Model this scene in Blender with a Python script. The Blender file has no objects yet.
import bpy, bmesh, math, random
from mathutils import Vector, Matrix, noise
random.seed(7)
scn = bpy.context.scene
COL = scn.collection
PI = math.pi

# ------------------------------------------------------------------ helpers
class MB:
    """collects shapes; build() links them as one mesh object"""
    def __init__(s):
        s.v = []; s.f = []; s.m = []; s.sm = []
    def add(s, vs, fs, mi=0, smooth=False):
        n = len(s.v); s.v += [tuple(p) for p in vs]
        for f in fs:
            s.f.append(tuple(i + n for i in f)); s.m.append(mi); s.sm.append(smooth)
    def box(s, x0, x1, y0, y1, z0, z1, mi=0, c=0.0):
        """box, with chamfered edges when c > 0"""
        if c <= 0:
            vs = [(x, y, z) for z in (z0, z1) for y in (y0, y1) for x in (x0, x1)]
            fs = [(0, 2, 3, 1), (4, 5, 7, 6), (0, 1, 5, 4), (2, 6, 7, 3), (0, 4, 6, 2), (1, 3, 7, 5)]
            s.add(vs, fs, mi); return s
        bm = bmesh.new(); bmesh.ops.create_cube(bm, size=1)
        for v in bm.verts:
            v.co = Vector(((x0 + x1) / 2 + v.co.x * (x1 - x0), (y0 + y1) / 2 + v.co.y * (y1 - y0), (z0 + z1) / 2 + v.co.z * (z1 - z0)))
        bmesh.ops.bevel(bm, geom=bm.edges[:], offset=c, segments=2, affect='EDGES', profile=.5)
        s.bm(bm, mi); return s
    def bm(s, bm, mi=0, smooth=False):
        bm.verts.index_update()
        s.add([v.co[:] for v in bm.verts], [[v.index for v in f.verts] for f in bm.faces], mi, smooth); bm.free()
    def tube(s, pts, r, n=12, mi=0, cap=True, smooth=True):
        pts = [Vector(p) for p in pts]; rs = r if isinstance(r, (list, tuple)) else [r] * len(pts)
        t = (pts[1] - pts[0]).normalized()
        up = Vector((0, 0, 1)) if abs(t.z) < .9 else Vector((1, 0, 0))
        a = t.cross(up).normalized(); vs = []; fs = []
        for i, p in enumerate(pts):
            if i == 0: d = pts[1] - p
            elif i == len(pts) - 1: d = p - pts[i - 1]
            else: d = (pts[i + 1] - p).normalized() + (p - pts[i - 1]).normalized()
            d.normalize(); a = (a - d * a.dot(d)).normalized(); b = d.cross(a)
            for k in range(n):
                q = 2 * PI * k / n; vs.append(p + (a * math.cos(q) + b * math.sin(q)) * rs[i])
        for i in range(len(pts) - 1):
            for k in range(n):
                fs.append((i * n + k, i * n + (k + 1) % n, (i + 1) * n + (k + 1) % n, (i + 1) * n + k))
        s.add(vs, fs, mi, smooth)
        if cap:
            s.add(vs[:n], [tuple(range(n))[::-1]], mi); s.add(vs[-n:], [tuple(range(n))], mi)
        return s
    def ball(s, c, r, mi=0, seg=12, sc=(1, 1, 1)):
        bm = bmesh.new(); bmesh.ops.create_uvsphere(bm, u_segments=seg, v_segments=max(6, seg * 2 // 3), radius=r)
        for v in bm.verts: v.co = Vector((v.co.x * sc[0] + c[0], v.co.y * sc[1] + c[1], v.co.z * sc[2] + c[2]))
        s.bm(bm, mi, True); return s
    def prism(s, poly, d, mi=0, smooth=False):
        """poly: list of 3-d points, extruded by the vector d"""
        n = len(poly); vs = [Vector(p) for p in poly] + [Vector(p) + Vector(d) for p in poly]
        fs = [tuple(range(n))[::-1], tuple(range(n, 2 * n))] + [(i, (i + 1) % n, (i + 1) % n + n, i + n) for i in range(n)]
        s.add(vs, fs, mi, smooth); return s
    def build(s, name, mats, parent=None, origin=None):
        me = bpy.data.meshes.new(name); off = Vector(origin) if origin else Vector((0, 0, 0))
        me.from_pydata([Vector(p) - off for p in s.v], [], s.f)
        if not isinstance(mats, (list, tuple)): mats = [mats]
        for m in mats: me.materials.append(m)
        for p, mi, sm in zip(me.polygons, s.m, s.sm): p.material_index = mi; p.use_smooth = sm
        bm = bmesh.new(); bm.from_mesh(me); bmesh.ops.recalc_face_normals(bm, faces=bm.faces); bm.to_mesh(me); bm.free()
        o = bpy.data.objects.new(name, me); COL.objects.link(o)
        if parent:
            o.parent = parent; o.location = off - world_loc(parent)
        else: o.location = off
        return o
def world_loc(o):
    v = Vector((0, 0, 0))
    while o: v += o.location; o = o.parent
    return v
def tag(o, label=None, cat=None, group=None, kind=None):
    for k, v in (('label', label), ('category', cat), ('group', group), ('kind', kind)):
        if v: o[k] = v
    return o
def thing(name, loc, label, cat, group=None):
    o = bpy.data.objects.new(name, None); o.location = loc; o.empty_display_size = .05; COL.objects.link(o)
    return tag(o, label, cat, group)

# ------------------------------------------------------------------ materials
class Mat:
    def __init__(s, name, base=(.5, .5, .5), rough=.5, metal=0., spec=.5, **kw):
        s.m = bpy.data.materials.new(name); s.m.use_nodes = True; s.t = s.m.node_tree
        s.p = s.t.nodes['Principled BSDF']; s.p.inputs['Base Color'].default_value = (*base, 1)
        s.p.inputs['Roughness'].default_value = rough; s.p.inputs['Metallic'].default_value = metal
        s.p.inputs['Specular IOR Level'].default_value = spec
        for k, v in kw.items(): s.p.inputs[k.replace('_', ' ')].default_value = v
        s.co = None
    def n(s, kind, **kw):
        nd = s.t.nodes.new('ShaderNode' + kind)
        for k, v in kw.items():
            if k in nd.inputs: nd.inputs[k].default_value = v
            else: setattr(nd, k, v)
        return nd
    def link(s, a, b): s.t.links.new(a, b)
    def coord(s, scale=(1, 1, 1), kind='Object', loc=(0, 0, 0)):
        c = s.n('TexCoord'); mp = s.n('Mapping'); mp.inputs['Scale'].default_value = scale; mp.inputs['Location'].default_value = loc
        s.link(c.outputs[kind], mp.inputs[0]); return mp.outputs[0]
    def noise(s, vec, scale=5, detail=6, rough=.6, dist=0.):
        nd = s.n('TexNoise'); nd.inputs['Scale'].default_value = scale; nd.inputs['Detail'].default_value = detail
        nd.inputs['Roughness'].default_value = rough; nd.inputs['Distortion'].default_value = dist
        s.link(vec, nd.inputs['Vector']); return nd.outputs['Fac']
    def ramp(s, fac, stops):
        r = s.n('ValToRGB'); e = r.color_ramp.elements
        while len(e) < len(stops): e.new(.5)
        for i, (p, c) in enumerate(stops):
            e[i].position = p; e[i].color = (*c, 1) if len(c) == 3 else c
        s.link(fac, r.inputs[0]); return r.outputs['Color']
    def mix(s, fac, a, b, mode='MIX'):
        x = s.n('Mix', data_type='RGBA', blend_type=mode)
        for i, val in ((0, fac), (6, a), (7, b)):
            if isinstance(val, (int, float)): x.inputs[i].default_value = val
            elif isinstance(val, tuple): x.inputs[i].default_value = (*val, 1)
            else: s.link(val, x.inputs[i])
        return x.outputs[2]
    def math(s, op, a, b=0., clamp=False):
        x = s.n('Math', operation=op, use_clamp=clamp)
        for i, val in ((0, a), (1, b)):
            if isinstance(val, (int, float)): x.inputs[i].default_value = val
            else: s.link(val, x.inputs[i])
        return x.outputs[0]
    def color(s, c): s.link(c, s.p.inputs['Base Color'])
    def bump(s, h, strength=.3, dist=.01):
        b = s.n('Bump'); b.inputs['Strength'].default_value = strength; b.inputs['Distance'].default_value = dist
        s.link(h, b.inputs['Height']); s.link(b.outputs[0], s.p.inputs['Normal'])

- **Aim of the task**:
Return only the lines spanning from the first line of the material through the line with "PI = math.pi", copied exactly, both ends kept.

- **Solution below**:
Model this scene in Blender with a Python script. The Blender file has no objects yet.
import bpy, bmesh, math, random
from mathutils import Vector, Matrix, noise
random.seed(7)
scn = bpy.context.scene
COL = scn.collection
PI = math.pi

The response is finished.